## Start

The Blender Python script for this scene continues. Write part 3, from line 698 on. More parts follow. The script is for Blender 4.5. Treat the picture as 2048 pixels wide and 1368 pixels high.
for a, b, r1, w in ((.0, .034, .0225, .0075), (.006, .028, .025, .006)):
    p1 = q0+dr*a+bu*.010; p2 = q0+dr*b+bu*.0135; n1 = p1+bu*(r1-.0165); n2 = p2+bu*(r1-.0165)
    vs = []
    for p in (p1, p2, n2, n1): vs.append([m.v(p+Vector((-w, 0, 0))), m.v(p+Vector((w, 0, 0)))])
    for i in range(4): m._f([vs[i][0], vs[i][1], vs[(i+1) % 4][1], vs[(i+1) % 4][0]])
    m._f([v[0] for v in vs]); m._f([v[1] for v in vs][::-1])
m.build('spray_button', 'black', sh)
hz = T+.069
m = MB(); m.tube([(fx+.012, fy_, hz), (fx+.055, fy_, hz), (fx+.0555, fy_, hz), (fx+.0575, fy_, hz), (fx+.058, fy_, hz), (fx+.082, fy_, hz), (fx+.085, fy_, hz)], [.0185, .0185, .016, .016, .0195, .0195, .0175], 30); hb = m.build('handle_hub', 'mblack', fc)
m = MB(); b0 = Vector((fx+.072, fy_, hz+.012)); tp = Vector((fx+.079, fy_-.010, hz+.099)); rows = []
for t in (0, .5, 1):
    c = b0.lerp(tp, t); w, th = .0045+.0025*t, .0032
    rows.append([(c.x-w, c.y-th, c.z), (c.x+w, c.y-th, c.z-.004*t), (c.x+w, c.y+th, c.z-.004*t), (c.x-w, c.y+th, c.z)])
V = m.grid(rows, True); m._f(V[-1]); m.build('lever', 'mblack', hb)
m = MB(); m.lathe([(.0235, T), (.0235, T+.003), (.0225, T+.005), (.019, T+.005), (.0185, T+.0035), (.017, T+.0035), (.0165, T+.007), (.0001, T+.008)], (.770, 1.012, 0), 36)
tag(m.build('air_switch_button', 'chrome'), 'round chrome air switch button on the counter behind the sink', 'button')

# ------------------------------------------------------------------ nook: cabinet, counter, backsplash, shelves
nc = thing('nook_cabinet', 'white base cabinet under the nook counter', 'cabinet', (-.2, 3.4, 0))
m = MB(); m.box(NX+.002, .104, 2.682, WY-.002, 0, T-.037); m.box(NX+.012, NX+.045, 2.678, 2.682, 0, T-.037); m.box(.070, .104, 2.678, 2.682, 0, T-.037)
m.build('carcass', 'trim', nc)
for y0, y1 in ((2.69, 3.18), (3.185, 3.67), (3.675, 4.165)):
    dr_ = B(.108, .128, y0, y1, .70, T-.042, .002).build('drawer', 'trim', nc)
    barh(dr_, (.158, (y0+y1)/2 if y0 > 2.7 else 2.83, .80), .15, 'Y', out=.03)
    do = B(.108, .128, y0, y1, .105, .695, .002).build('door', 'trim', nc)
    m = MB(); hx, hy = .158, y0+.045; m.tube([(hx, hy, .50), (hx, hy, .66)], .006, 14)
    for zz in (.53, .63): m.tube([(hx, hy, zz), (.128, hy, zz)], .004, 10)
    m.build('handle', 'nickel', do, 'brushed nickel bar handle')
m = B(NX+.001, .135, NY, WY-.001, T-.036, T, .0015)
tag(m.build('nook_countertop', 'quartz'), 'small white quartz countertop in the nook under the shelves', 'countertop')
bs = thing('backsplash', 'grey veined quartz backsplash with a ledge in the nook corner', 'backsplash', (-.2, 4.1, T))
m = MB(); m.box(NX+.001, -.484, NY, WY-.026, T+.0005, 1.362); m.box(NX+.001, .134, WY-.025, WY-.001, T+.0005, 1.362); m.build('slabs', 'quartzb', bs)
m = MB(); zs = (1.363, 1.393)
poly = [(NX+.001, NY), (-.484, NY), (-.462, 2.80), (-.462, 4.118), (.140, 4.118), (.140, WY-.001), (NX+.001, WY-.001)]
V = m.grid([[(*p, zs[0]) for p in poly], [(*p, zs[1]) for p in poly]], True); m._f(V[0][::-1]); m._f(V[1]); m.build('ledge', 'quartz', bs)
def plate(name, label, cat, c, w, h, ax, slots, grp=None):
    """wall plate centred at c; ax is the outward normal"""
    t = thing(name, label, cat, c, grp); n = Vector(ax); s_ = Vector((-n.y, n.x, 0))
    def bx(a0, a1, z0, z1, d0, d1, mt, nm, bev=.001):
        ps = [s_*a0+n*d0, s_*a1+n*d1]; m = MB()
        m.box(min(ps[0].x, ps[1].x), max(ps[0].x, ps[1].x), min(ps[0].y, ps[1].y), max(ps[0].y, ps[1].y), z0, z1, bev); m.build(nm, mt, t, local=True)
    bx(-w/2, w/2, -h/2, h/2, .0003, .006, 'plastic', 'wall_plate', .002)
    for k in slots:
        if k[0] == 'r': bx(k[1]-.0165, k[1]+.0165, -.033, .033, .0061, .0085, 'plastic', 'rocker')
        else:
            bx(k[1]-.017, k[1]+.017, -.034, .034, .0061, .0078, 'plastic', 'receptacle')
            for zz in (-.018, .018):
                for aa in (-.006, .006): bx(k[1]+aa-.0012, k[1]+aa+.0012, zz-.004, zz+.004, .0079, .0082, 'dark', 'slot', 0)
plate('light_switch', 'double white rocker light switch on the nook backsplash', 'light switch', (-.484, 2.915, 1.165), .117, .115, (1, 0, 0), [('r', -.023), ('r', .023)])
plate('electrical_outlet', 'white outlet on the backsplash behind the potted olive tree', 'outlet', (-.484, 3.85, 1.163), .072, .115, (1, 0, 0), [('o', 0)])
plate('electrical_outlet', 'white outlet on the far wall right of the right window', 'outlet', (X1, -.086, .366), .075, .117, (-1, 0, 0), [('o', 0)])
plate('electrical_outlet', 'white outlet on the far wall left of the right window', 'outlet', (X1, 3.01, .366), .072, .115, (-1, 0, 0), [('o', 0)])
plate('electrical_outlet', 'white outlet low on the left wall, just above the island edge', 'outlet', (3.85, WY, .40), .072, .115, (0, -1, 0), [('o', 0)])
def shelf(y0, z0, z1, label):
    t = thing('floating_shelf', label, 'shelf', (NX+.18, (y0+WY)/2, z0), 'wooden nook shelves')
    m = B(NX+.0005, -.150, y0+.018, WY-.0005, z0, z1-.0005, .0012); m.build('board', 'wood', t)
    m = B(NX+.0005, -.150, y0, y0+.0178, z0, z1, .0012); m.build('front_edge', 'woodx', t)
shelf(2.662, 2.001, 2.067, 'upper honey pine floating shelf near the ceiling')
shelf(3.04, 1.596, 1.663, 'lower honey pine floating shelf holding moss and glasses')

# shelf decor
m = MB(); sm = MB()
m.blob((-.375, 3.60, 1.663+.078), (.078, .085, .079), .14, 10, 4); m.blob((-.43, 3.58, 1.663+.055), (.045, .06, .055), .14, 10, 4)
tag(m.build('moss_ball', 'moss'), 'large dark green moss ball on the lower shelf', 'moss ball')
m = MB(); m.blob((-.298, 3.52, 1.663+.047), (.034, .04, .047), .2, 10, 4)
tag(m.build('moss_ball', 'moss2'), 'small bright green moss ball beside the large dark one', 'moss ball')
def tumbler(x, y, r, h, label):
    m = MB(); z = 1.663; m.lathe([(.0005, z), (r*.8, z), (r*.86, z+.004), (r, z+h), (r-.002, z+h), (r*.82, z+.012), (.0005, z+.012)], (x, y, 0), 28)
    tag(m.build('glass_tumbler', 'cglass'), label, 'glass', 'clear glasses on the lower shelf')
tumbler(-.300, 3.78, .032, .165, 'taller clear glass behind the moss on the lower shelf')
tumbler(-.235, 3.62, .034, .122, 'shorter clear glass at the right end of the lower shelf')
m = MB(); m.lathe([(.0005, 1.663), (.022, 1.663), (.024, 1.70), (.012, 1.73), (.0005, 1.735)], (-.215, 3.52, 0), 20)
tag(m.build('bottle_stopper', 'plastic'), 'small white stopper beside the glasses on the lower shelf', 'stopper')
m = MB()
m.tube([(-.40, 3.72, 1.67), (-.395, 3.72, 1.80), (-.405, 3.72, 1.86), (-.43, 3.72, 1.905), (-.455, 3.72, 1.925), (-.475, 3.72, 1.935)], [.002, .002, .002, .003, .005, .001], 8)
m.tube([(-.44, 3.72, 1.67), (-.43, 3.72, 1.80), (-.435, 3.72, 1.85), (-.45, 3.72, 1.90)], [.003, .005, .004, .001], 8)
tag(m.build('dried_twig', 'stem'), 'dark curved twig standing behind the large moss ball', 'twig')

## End

Return nothing but the lines from the first line of the listing through the line with "tag(m.build('air_switch_button', 'chrome'), 'round", please, keeping every one of them unchanged.

The Blender Python script for this scene continues. Write part 3, from line 698 on. More parts follow. The script is for Blender 4.5. Treat the picture as 2048 pixels wide and 1368 pixels high.
for a, b, r1, w in ((.0, .034, .0225, .0075), (.006, .028, .025, .006)):
    p1 = q0+dr*a+bu*.010; p2 = q0+dr*b+bu*.0135; n1 = p1+bu*(r1-.0165); n2 = p2+bu*(r1-.0165)
    vs = []
    for p in (p1, p2, n2, n1): vs.append([m.v(p+Vector((-w, 0, 0))), m.v(p+Vector((w, 0, 0)))])
    for i in range(4): m._f([vs[i][0], vs[i][1], vs[(i+1) % 4][1], vs[(i+1) % 4][0]])
    m._f([v[0] for v in vs]); m._f([v[1] for v in vs][::-1])
m.build('spray_button', 'black', sh)
hz = T+.069
m = MB(); m.tube([(fx+.012, fy_, hz), (fx+.055, fy_, hz), (fx+.0555, fy_, hz), (fx+.0575, fy_, hz), (fx+.058, fy_, hz), (fx+.082, fy_, hz), (fx+.085, fy_, hz)], [.0185, .0185, .016, .016, .0195, .0195, .0175], 30); hb = m.build('handle_hub', 'mblack', fc)
m = MB(); b0 = Vector((fx+.072, fy_, hz+.012)); tp = Vector((fx+.079, fy_-.010, hz+.099)); rows = []
for t in (0, .5, 1):
    c = b0.lerp(tp, t); w, th = .0045+.0025*t, .0032
    rows.append([(c.x-w, c.y-th, c.z), (c.x+w, c.y-th, c.z-.004*t), (c.x+w, c.y+th, c.z-.004*t), (c.x-w, c.y+th, c.z)])
V = m.grid(rows, True); m._f(V[-1]); m.build('lever', 'mblack', hb)
m = MB(); m.lathe([(.0235, T), (.0235, T+.003), (.0225, T+.005), (.019, T+.005), (.0185, T+.0035), (.017, T+.0035), (.0165, T+.007), (.0001, T+.008)], (.770, 1.012, 0), 36)
tag(m.build('air_switch_button', 'chrome'), 'round chrome air switch button on the counter behind the sink', 'button')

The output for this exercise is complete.